## start Supplied material

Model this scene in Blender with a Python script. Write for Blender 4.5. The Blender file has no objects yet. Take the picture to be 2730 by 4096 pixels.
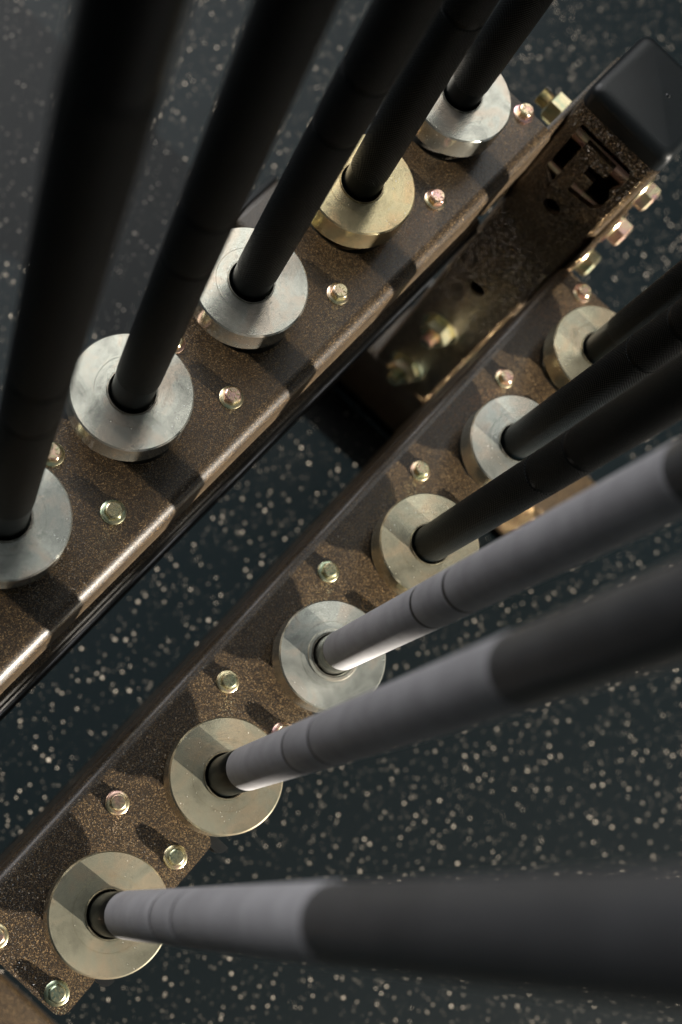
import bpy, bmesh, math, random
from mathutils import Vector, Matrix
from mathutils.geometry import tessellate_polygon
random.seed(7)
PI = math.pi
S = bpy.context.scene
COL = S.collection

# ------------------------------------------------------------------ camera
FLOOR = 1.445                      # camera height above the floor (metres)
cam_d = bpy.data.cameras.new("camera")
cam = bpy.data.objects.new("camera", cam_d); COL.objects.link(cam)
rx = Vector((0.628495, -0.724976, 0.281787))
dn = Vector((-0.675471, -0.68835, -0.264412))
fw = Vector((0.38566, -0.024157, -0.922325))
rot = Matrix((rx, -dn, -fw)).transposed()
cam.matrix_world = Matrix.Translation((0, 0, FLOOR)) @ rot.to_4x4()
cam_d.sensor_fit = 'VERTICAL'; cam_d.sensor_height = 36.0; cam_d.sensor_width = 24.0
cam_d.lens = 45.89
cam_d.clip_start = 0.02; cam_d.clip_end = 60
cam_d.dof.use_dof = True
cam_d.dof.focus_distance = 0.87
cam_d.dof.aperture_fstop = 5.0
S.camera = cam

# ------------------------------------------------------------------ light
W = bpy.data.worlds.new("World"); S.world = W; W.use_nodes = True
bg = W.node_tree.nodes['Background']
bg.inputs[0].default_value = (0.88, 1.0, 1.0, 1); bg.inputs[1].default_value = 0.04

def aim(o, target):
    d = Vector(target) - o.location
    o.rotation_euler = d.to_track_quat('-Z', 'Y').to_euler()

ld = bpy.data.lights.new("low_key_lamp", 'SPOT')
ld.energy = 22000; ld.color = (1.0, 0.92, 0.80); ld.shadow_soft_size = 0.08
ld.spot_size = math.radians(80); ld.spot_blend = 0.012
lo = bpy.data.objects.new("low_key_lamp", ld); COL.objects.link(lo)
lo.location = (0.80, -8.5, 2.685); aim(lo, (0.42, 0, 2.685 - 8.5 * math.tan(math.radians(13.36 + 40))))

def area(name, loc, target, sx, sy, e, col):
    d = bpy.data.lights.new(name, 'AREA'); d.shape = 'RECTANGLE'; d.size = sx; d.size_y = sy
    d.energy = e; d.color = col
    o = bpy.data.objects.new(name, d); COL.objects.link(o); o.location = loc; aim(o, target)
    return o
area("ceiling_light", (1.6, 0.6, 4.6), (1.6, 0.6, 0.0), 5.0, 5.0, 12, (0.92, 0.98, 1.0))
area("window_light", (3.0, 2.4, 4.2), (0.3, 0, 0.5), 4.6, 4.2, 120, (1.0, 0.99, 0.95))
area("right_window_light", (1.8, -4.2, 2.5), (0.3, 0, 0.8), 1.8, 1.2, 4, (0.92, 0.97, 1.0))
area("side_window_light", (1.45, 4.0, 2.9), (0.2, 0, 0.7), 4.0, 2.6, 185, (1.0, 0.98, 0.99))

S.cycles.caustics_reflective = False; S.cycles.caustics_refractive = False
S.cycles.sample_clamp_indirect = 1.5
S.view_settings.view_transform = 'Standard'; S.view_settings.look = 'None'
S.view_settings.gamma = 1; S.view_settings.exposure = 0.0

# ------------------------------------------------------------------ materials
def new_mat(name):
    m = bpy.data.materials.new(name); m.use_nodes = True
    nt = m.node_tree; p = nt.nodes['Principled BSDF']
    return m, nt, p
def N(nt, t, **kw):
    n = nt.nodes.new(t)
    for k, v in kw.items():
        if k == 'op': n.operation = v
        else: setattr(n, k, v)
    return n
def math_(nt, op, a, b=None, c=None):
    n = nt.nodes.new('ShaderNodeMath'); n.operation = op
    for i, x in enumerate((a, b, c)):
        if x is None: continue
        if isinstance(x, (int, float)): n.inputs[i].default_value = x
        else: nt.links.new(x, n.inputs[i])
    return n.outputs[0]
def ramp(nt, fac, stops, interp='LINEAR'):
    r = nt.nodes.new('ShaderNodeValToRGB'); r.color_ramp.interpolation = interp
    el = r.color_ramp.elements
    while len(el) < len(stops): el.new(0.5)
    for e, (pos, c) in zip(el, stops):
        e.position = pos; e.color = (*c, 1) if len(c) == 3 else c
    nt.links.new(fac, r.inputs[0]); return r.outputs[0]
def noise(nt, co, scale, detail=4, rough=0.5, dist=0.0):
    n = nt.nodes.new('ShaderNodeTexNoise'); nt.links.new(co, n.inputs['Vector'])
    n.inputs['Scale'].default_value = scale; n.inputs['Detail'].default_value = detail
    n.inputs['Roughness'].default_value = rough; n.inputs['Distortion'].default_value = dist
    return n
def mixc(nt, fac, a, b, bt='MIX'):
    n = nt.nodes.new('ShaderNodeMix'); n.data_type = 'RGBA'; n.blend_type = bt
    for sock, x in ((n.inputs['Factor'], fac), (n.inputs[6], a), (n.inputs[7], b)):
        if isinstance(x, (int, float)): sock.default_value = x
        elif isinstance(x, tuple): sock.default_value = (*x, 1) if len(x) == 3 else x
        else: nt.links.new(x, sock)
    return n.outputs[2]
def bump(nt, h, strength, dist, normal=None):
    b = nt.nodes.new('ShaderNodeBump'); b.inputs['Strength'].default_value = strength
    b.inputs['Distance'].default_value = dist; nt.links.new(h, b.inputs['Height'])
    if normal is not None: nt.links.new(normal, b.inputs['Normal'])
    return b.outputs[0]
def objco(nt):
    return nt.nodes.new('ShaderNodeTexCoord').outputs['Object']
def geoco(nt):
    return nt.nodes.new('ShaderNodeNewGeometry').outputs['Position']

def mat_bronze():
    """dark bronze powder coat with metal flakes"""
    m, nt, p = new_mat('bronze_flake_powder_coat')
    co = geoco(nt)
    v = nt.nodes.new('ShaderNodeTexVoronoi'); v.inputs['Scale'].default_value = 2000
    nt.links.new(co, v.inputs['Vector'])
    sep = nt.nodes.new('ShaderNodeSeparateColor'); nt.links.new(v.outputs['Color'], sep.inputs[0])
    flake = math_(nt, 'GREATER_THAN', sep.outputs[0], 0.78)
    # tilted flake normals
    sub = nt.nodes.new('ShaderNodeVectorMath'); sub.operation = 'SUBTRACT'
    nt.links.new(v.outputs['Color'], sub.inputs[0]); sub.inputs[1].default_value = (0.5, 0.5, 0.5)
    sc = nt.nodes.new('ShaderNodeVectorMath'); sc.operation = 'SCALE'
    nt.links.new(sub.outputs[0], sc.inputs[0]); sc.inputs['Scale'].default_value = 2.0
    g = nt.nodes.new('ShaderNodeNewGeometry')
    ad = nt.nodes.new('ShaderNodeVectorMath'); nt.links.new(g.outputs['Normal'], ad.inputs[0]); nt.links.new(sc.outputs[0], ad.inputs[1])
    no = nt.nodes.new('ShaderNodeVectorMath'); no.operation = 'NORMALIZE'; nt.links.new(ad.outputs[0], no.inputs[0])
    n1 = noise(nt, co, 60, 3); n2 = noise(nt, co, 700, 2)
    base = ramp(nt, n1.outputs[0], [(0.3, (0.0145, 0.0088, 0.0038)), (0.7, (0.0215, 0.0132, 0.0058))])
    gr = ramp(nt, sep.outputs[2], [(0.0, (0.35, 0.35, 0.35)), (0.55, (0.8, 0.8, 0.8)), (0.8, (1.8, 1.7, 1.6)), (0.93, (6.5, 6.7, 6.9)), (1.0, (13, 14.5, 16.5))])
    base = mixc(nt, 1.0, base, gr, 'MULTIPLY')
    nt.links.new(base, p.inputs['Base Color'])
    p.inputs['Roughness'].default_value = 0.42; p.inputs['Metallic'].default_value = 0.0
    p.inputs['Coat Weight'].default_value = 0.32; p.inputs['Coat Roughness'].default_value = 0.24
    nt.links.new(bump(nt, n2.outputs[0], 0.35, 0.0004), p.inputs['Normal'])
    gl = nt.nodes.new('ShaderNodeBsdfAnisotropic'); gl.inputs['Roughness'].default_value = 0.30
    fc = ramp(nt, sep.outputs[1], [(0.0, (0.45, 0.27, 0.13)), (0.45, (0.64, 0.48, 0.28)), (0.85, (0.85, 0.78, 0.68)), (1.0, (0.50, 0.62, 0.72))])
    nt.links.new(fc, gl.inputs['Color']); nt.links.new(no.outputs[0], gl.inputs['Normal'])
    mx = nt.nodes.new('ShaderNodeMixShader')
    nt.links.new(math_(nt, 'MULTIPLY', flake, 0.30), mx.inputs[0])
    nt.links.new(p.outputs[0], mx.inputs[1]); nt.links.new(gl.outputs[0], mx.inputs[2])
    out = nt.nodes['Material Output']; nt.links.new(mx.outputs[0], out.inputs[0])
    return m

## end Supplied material
## start Supplied material

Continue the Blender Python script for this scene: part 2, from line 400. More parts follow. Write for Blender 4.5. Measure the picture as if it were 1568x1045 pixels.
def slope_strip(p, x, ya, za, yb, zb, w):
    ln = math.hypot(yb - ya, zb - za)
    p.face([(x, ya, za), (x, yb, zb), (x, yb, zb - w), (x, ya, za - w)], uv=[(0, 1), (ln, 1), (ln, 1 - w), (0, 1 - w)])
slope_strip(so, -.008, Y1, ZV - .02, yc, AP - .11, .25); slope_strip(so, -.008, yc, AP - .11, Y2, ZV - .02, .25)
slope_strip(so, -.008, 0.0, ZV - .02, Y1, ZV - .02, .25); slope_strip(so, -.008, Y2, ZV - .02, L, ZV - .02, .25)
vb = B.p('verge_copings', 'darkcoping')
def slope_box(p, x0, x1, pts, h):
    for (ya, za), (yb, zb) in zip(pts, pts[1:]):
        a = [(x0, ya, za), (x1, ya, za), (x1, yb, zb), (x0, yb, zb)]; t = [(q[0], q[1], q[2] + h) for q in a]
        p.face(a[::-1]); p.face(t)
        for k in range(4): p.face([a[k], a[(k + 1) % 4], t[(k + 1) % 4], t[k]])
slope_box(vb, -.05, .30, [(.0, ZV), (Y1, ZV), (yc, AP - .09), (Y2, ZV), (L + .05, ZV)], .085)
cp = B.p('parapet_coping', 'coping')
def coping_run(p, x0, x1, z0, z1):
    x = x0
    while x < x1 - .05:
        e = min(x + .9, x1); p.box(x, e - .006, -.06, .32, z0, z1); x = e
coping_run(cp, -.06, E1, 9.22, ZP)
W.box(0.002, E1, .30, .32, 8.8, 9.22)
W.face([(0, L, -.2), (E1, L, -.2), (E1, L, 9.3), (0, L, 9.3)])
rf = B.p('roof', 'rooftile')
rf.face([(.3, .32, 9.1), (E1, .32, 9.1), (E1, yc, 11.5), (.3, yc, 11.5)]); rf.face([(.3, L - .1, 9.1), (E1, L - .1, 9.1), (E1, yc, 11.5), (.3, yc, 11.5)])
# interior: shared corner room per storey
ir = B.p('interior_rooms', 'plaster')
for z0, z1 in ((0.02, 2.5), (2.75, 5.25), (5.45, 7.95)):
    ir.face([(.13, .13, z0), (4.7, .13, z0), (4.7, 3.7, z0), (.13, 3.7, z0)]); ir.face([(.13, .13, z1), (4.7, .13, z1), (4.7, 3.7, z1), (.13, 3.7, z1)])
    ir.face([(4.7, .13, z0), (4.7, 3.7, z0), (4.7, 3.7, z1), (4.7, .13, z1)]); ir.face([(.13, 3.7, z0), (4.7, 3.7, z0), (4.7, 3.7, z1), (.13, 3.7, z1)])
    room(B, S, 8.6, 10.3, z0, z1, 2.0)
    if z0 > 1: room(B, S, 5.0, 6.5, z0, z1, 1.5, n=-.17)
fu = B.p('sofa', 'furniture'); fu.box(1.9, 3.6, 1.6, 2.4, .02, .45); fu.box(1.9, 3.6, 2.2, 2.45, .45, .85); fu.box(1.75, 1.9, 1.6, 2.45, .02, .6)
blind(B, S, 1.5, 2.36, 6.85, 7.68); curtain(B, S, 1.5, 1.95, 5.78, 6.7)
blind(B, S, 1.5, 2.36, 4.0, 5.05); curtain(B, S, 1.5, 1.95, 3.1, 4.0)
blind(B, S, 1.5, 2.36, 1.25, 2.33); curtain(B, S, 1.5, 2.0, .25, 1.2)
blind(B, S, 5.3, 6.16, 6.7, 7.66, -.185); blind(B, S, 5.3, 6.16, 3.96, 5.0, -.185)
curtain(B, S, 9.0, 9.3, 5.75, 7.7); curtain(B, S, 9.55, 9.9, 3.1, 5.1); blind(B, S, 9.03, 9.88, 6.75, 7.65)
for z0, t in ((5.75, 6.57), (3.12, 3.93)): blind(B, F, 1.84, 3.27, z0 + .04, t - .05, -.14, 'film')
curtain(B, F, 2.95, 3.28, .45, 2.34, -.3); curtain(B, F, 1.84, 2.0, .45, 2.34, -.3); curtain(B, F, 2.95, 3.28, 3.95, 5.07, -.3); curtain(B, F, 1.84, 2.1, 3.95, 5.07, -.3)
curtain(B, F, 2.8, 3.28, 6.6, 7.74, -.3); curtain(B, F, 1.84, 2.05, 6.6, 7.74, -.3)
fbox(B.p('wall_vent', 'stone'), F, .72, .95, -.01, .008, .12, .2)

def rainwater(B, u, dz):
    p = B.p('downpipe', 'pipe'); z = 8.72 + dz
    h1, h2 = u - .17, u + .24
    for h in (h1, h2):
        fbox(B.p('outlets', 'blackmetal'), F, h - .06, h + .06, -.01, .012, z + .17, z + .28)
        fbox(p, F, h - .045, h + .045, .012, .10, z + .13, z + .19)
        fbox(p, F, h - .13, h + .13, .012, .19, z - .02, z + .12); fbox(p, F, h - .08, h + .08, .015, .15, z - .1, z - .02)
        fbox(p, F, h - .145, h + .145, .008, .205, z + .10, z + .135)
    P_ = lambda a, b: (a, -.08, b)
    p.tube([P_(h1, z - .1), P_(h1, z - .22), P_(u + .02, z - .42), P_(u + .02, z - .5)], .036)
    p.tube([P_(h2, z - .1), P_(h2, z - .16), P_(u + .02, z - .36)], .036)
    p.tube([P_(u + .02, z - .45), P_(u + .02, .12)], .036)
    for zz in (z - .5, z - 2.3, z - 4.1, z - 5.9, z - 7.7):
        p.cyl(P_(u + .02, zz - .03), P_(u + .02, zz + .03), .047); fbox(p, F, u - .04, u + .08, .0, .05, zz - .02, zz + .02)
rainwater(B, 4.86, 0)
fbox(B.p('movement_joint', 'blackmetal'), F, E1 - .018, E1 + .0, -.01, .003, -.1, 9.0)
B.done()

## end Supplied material

» Problem description
From the records above, copy exactly the lines starting at the one with "Model this scene" and ending at the one with "COL = S.collection", and no others. Pictures stay out.

» The result
Model this scene in Blender with a Python script. Write for Blender 4.5. The Blender file has no objects yet. Take the picture to be 2730 by 4096 pixels.
import bpy, bmesh, math, random
from mathutils import Vector, Matrix
from mathutils.geometry import tessellate_polygon
random.seed(7)
PI = math.pi
S = bpy.context.scene
COL = S.collection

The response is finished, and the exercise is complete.